Rest in peace beside a legend: Paris offers plots next to Piaf and Chopin

Published November 21, 2025 12:00

Olga Znamenskaya

Olga Znamenskaya

Entertainment Section Editor
paris, cemeteries
«To see Paris and die» / Collage by Kursiv.media, photo editor: Dastan Shanay

Paris city officials have offered residents an unusually creative way to become part of the city’s history. They’ve launched a lottery that gives winners the chance to secure a burial plot in one of the city’s legendary cemeteries — Père-Lachaise, Montmartre or Montparnasse.

These cemeteries are the resting places of world-famous cultural icons, and the necropolises themselves have long been tourist attractions. But to join their ranks of «neighbors,» winners must do more than claim a spot: They must commit to restoring an old, deteriorating tombstone.

Preserves historic monuments

According to the BBC, the idea stems from a practical problem. Paris is running out of burial space — its cemeteries have been overcrowded for more than a century. French regulations require tombstones to be maintained not by the city but by the families of the deceased, leaving many monuments abandoned over time. They can’t simply be removed because the cemeteries are protected heritage sites.

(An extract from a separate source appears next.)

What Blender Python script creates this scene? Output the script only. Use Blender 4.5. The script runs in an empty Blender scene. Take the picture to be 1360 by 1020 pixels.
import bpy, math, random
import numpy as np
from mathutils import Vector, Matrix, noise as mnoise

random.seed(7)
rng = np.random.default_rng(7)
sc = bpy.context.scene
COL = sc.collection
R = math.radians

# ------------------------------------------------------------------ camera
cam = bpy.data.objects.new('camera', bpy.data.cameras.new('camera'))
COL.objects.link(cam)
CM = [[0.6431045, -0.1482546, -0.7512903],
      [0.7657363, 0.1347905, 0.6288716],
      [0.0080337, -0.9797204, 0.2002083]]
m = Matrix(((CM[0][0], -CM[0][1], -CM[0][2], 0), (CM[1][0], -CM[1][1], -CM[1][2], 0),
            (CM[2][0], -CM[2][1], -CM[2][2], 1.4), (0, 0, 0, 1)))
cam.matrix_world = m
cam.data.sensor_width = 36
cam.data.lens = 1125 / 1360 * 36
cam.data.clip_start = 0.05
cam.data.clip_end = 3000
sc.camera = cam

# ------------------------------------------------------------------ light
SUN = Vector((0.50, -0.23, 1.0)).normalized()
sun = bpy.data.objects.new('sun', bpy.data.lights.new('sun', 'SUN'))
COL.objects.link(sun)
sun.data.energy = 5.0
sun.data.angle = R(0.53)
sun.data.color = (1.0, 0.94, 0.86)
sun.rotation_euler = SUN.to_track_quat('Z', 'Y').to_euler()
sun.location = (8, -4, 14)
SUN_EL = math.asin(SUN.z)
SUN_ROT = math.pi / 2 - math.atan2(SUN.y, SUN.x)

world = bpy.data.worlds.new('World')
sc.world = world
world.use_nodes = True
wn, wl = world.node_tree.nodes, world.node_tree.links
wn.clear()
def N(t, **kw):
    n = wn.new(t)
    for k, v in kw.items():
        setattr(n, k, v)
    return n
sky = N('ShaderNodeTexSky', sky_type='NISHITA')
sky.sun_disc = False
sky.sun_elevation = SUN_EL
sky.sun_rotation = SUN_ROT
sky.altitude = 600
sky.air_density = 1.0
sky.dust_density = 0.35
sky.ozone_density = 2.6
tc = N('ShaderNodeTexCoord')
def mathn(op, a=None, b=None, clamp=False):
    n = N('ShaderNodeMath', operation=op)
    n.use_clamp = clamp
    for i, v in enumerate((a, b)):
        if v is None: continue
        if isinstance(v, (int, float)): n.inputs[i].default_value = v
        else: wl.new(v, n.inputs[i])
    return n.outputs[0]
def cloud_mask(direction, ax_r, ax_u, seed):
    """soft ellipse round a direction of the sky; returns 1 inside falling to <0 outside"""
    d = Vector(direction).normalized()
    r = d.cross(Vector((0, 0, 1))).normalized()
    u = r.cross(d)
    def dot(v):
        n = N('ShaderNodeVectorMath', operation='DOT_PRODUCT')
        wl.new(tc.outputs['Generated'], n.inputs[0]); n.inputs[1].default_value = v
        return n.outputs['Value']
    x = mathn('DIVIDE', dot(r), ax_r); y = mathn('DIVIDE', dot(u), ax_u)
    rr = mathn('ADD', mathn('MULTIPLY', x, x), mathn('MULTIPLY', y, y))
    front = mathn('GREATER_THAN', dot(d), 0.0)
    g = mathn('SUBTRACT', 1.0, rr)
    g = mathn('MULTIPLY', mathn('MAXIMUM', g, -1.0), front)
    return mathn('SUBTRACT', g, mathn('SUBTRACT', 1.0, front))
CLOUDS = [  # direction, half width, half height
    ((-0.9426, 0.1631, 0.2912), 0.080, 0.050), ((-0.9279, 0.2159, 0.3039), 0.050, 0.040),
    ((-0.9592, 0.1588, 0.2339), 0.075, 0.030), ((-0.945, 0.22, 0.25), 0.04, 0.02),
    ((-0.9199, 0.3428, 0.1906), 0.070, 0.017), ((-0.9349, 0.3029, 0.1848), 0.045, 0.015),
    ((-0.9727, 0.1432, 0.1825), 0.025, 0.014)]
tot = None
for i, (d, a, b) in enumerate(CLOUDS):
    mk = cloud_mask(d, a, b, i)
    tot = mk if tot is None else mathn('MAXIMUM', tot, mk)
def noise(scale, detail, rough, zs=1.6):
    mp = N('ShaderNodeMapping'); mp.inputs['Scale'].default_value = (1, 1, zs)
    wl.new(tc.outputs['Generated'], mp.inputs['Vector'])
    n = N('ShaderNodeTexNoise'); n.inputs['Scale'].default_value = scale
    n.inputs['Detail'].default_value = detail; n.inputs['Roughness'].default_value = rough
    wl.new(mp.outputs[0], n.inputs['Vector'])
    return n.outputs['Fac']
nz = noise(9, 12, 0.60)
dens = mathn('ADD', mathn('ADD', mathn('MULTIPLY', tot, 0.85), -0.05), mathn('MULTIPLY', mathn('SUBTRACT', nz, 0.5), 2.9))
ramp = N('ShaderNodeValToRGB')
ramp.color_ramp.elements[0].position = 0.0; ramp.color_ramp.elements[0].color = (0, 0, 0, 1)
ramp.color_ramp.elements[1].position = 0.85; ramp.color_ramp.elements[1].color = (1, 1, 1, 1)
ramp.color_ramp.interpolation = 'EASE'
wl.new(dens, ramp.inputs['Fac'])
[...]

The new project offers a compromise: The city preserves historic monuments, while residents get the rare chance to buy a prestigious plot, priced at €4,000 and subject to mandatory restoration.

Plots next to Piaf and Chopin

There are also more aspirational motivations behind the initiative. Père-Lachaise is the resting place of Jim Morrison, Oscar Wilde, Édith Piaf, Marcel Proust and Frédéric Chopin. Montparnasse holds Jean-Paul Sartre, Simone de Beauvoir, Samuel Beckett and Serge Gainsbourg, while Montmartre is home to Émile Zola, Edgar Degas and François Truffaut.

Notably, these graves are not part of the lottery — but their proximity makes the offer all the more coveted.